If you follow Latin American politics at all, then you know that Fernando Lugo won the Paraguayan presidential election with 41% of the vote (no runoff required) thus ending over six decades of Colorado Party rule. It is certainly nice to see that party (like the PRI) finally allow competitive elections.

President Duarte was gracious, perhaps more than you might expect given the heated campaign rhetoric against Lugo:

Sitting President Nicanor Duarte hailed the democratic process: "For the first time in our history, one party will transfer power to another without a coup, without bloodshed and without fighting among brothers," he told a news conference.
True enough.

However, there were also legislative elections, which include all 45 members of the Senate and all 80 members of the House of Deputies (both use proportional representation, with five year terms).

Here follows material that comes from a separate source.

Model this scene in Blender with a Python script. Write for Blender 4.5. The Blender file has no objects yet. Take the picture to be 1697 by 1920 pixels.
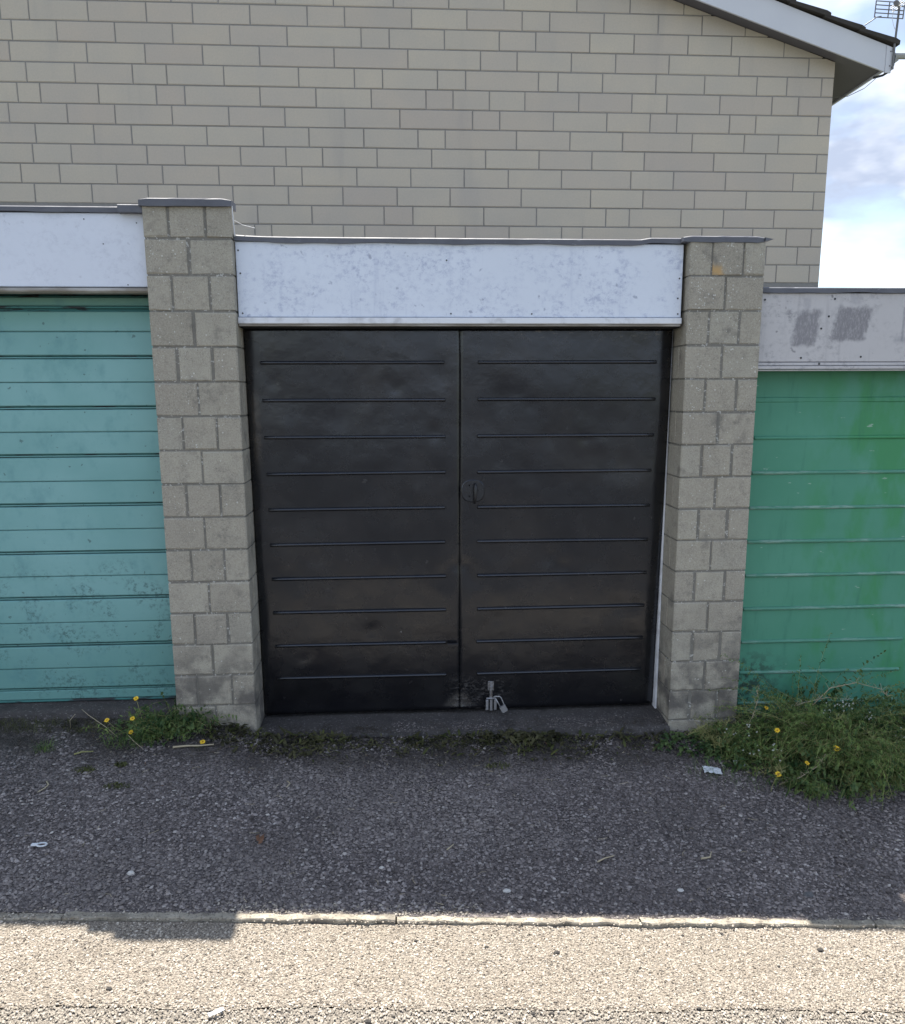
import bpy, math, random
from mathutils import Vector, Matrix
random.seed(7)
R = math.radians
scene = bpy.context.scene
col = scene.collection

# ------------------------------------------------------------------ camera
yaw, pit, roll = 0.0634, 0.18429, -0.00432
CAM = Vector((1.1604, -4.08521, -0.71311))
fwd = Vector((math.sin(yaw)*math.cos(pit), math.cos(yaw)*math.cos(pit), -math.sin(pit)))
rgt = Vector((math.cos(yaw), -math.sin(yaw), 0)); up = rgt.cross(fwd)
r2 = rgt*math.cos(roll) + up*math.sin(roll); u2 = up*math.cos(roll) - rgt*math.sin(roll)
cd = bpy.data.cameras.new('camera'); cam = bpy.data.objects.new('camera', cd); col.objects.link(cam)
cam.matrix_world = Matrix(((r2.x, u2.x, -fwd.x, CAM.x), (r2.y, u2.y, -fwd.y, CAM.y), (r2.z, u2.z, -fwd.z, CAM.z), (0, 0, 0, 1)))
cd.sensor_width = 36; cd.lens = 36*1529.1/1920; cd.shift_y = 60/1920
cd.clip_start = 0.05; cd.clip_end = 3000
scene.camera = cam

# ------------------------------------------------------------------ world, sun, exposure
SUN = Vector((0.14, -1.405, -2.745)).normalized()          # the way the light travels
el = math.asin(-SUN.z)
w = bpy.data.worlds.new('World'); scene.world = w; w.use_nodes = True
nt = w.node_tree; nt.nodes.clear()
def wn(t, **k):
    n = nt.nodes.new(t)
    for a, b in k.items():
        if a in n.inputs: n.inputs[a].default_value = b
        else: setattr(n, a, b)
    return n
sky = wn('ShaderNodeTexSky', sky_type='NISHITA', sun_disc=False, sun_elevation=el,
         sun_rotation=math.atan2(-SUN.x, -SUN.y), altitude=50, air_density=1.0, dust_density=0.3, ozone_density=1.2)
tc = wn('ShaderNodeTexCoord'); mp = wn('ShaderNodeMapping'); mp.inputs['Scale'].default_value = (1.0, 1.0, 2.4)
mp.inputs['Location'].default_value = (0.3871, 1.0681, 1.5156)
nz = wn('ShaderNodeTexNoise', Scale=1.6, Detail=7.0, Roughness=0.55)
cr = wn('ShaderNodeValToRGB'); cr.color_ramp.elements[0].position = 0.40; cr.color_ramp.elements[1].position = 0.56
cr.color_ramp.elements[0].color = (0.05, 0.05, 0.05, 1)
nz2 = wn('ShaderNodeTexNoise', Scale=5.0, Detail=5.0)
cc = wn('ShaderNodeValToRGB')
cc.color_ramp.elements[0].position = 0.42; cc.color_ramp.elements[0].color = (2.0, 2.3, 2.95, 1)
cc.color_ramp.elements[1].position = 0.60; cc.color_ramp.elements[1].color = (4.6, 4.75, 5.1, 1)
mx = wn('ShaderNodeMix', data_type='RGBA')
bg = wn('ShaderNodeBackground', Strength=0.10); wo = wn('ShaderNodeOutputWorld')
L = nt.links.new
L(tc.outputs['Generated'], mp.inputs['Vector']); L(mp.outputs[0], nz.inputs['Vector']); L(mp.outputs[0], nz2.inputs['Vector'])
L(nz.outputs[0], cr.inputs[0]); L(nz2.outputs[0], cc.inputs[0])
L(cr.outputs[0], mx.inputs[0]); L(sky.outputs[0], mx.inputs[6]); L(cc.outputs[0], mx.inputs[7])
L(mx.outputs[2], bg.inputs[0]); L(bg.outputs[0], wo.inputs[0])
sl = bpy.data.lights.new('sun', 'SUN'); sl.energy = 4.6; sl.angle = R(0.53); sl.color = (1.0, 0.945, 0.86)
so = bpy.data.objects.new('sun', sl); col.objects.link(so); so.location = (1, 8, 16)
so.rotation_euler = SUN.to_track_quat('-Z', 'Y').to_euler()
vs = scene.view_settings
vs.view_transform = 'Standard'; vs.look = 'None'; vs.gamma = 1; vs.exposure = 1.6; vs.use_curve_mapping = False

# ------------------------------------------------------------------ mesh and object helpers
class MB:
    def __init__(s): s.v = []; s.f = []
    def add(s, vs, fs):
        o = len(s.v); s.v += [tuple(p) for p in vs]; s.f += [tuple(i+o for i in f) for f in fs]; return s
    def box(s, x0, x1, y0, y1, z0, z1):
        return s.add([(x0,y0,z0),(x1,y0,z0),(x1,y1,z0),(x0,y1,z0),(x0,y0,z1),(x1,y0,z1),(x1,y1,z1),(x0,y1,z1)],
              [(0,3,2,1),(4,5,6,7),(0,1,5,4),(1,2,6,5),(2,3,7,6),(3,0,4,7)])
    def cbox(s, x0, x1, y0, y1, z0, z1, c=0.004, j=0.0):
        # a box with its four front edges (towards -Y) and the edges between chamfered, corners a little uneven
        q = lambda: random.uniform(-j, j)
        F = [(x0+c+q(), y0+q()*.5, z0+c+q()), (x1-c+q(), y0+q()*.5, z0+c+q()), (x1-c+q(), y0+q()*.5, z1-c+q()), (x0+c+q(), y0+q()*.5, z1-c+q())]
        B = [(x0, y0+c, z0), (x1, y0+c, z0), (x1, y0+c, z1), (x0, y0+c, z1)]
        D = [(x0, y1, z0), (x1, y1, z0), (x1, y1, z1), (x0, y1, z1)]
        fs = [(0,1,2,3)]
        for i in range(4):
            k = (i+1) % 4
            fs += [(4+i, 4+k, k, i), (8+i, 8+k, 4+k, 4+i)]
        fs.append((11,10,9,8))
        return s.add(F+B+D, fs)
    def tube(s, pts, r, n=6, caps=True):
        pts = [Vector(p) for p in pts]; rs = r if isinstance(r, (list, tuple)) else [r]*len(pts)
        o = len(s.v); prev = None
        for i, p in enumerate(pts):
            t = (pts[min(i+1, len(pts)-1)]-pts[max(i-1, 0)]).normalized()
            if prev is None:
                a = Vector((0,0,1)) if abs(t.z) < .9 else Vector((1,0,0)); u = t.cross(a).normalized()
            else: u = (prev - t*prev.dot(t)).normalized()
            prev = u; v = t.cross(u)
            for k in range(n):
                a = 2*math.pi*k/n; s.v.append(tuple(p+(u*math.cos(a)+v*math.sin(a))*rs[i]))
        for i in range(len(pts)-1):
            for k in range(n):
                b = (k+1) % n; s.f.append((o+i*n+k, o+i*n+b, o+(i+1)*n+b, o+(i+1)*n+k))
        if caps:
            s.f.append(tuple(o+k for k in reversed(range(n)))); s.f.append(tuple(o+(len(pts)-1)*n+k for k in range(n)))
        return s
    def prism(s, poly, y0, y1):                     # polygon in x,z pulled along y
        n = len(poly); o = len(s.v)
        s.v += [(x, y0, z) for x, z in poly] + [(x, y1, z) for x, z in poly]
        s.f.append(tuple(o+i for i in range(n))); s.f.append(tuple(o+n+i for i in reversed(range(n))))
        for i in range(n):
            k = (i+1) % n; s.f.append((o+i, o+n+i, o+n+k, o+k))
        return s
    def ribbon(s, pts, w, side):                    # a thin leaf or blade along pts
        side = Vector(side); n = len(pts); o = len(s.v)
        for i, p in enumerate(pts):
            k = i/(n-1); ww = w*(1-k)**.6*(0.45+1.1*k if k < .5 else 1) * .5 if i < n-1 else 0.0002
            s.v.append(tuple(Vector(p)-side*ww)); s.v.append(tuple(Vector(p)+side*ww))
        for i in range(n-1): s.f.append((o+2*i, o+2*i+1, o+2*i+3, o+2*i+2))
        return s
    def build(s, name, m, parent=None, smooth=False, fix=True):
        xs = [p[0] for p in s.v]; ys = [p[1] for p in s.v]; zs = [p[2] for p in s.v]
        c = Vector(((min(xs)+max(xs))/2, (min(ys)+max(ys))/2, min(zs)))
        me = bpy.data.meshes.new(name); me.from_pydata([(p[0]-c.x, p[1]-c.y, p[2]-c.z) for p in s.v], [], s.f); me.update()
        if fix:
            import bmesh
            b = bmesh.new(); b.from_mesh(me); bmesh.ops.recalc_face_normals(b, faces=b.faces); b.to_mesh(me); b.free()
        if m: me.materials.append(m)
        if smooth: me.polygons.foreach_set('use_smooth', [True]*len(me.polygons))
        o = bpy.data.objects.new(name, me); col.objects.link(o); o.location = c
        if parent: attach(o, parent)
        return o
def world_loc(o):
    p = Vector(o.location)
    while o.parent: o = o.parent; p = p + Vector(o.location) 
    return p
def attach(o, parent):                               # all things here are unrotated: positions just subtract
    o.location = Vector(o.location) - world_loc(parent); o.parent = parent
def tag(o, label=None, cat=None, group=None, kind=None):
    if label: o['label'] = label
    if cat: o['category'] = cat
    if group: o['group'] = group
    if kind: o['kind'] = kind
    return o
def thing(name, loc, label, cat, group=None):
    o = bpy.data.objects.new(name, None); o.empty_display_size = .1; o.location = loc; col.objects.link(o)
    return tag(o, label, cat, group)

# ------------------------------------------------------------------ materials
class NT:
    def __init__(s, name):
        s.m = bpy.data.materials.new(name); s.m.use_nodes = True; s.t = s.m.node_tree
        s.b = s.t.nodes['Principled BSDF']; s.b.inputs['Specular IOR Level'].default_value = .3
        s.pos = s.n('ShaderNodeNewGeometry').outputs['Position']
    def n(s, ty, **k):
        n = s.t.nodes.new(ty)
        for a, b in k.items():
            if a in n.inputs: s.put(n.inputs[a], b)
            else: setattr(n, a, b)
        return n
    def put(s, sock, v):
        if isinstance(v, bpy.types.NodeSocket): s.t.links.new(v, sock)
        else: sock.default_value = v
    def noise(s, scale, detail=4, rough=.55, stretch=None, off=None):
        v = s.pos
        if stretch or off:
            mp = s.n('ShaderNodeMapping'); s.put(mp.inputs[0], v)
            if stretch: mp.inputs['Scale'].default_value = stretch
            if off: mp.inputs['Location'].default_value = off
            v = mp.outputs[0]
        return s.n('ShaderNodeTexNoise', Vector=v, Scale=scale, Detail=detail, Roughness=rough).outputs[0]
    def voro(s, scale, feature='F1', out='Distance', rnd=1.0):
        return s.n('ShaderNodeTexVoronoi', feature=feature, Vector=s.pos, Scale=scale, Randomness=rnd).outputs[out]
    def step(s, v, a, b):                             # smooth 0..1 between a and b
        n = s.n('ShaderNodeMapRange', interpolation_type='SMOOTHSTEP')
        s.put(n.inputs[0], v); n.inputs[1].default_value = a; n.inputs[2].default_value = b; return n.outputs[0]
    def rng(s, v, a, b, c, d):
        n = s.n('ShaderNodeMapRange'); s.put(n.inputs[0], v)
        for i, x in enumerate((a, b, c, d)): n.inputs[i+1].default_value = x
        return n.outputs[0]
    def m_(s, op, a, b=0.0):
        n = s.n('ShaderNodeMath', operation=op); s.put(n.inputs[0], a); s.put(n.inputs[1], b); return n.outputs[0]
    def mix(s, f, a, b, blend='MIX'):
        n = s.n('ShaderNodeMix', data_type='RGBA', blend_type=blend); s.put(n.inputs[0], f)
        for i, v in ((6, a), (7, b)): s.put(n.inputs[i], (v if isinstance(v, bpy.types.NodeSocket) else (*v[:3], 1)))
        return n.outputs[2]
    def ramp(s, v, stops):
        n = s.n('ShaderNodeValToRGB'); s.put(n.inputs[0], v); e = n.color_ramp.elements
        while len(e) < len(stops): e.new(.5)
        for i, (p, c) in enumerate(stops): e[i].position = p; e[i].color = (*c, 1)
        return n.outputs[0]
    def xyz(s):
        n = s.n('ShaderNodeSeparateXYZ'); s.put(n.inputs[0], s.pos); return n.outputs
    def rand(s): return s.n('ShaderNodeObjectInfo').outputs['Random']
    def island(s): return s.n('ShaderNodeNewGeometry').outputs['Random Per Island']
    def bump(s, h, strength=.4, dist=.01, prev=None):
        n = s.n('ShaderNodeBump'); s.put(n.inputs['Height'], h); n.inputs['Strength'].default_value = strength; n.inputs['Distance'].default_value = dist
        if prev is not None: s.put(n.inputs['Normal'], prev)
        return n.outputs[0]
    def out(s, color, rough=.8, normal=None, metal=0.0, spec=None):
        s.put(s.b.inputs['Base Color'], color if isinstance(color, bpy.types.NodeSocket) else (*color, 1))
        s.put(s.b.inputs['Roughness'], rough); s.b.inputs['Metallic'].default_value = metal
        if spec is not None: s.b.inputs['Specular IOR Level'].default_value = spec
        if normal is not None: s.put(s.b.inputs['Normal'], normal)
        return s.m
M = {}
def box_mask(t, x0, x1, z0, z1, soft=.012, wob=.02, lean=0.0):
    X, Y, Z = t.xyz(); nn = t.m_('MULTIPLY', t.m_('SUBTRACT', t.noise(38, 4), .5), wob*2)
    nz_ = t.m_('MULTIPLY', t.m_('SUBTRACT', t.noise(24, 4, off=(3, 1, 7)), .5), wob*2)
    Xs = t.m_('ADD', t.m_('ADD', X, nn), t.m_('MULTIPLY', t.m_('SUBTRACT', Z, z0), lean)); Zs = t.m_('ADD', Z, nz_)
    a = t.m_('MULTIPLY', t.step(Xs, x0-soft, x0+soft), t.step(Xs, x1+soft, x1-soft))
    return t.m_('MULTIPLY', a, t.m_('MULTIPLY', t.step(Zs, z0-soft, z0+soft), t.step(Zs, z1+soft, z1-soft)))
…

The Colorado Party had a plurality in both from the 2003 elections.

I haven’t seen the results of yesterday’s elections, which are obviously very important for understanding how much Lugo can do. (This is the government’s official site for results, which up to this point only shows the presidential race). Remember that once the PRI lost the presidency, it worked successfully to block presidential initiatives in the legislature.

It will be also be interesting to see how he addresses regional issues, such as Venezuela’s entrance into Mercosur (which is being held up in the Paraguayan and Brazilian legislatures) and the U.S. obsession with the Triborder Area. As far as I can tell, no one in the U.S. government has yet said anything about the election. Lugo seems quite moderate but expect media attention about “leftists,” “pink tide,” etc. to lump him together with all other Latin American leaders who aren’t conservative.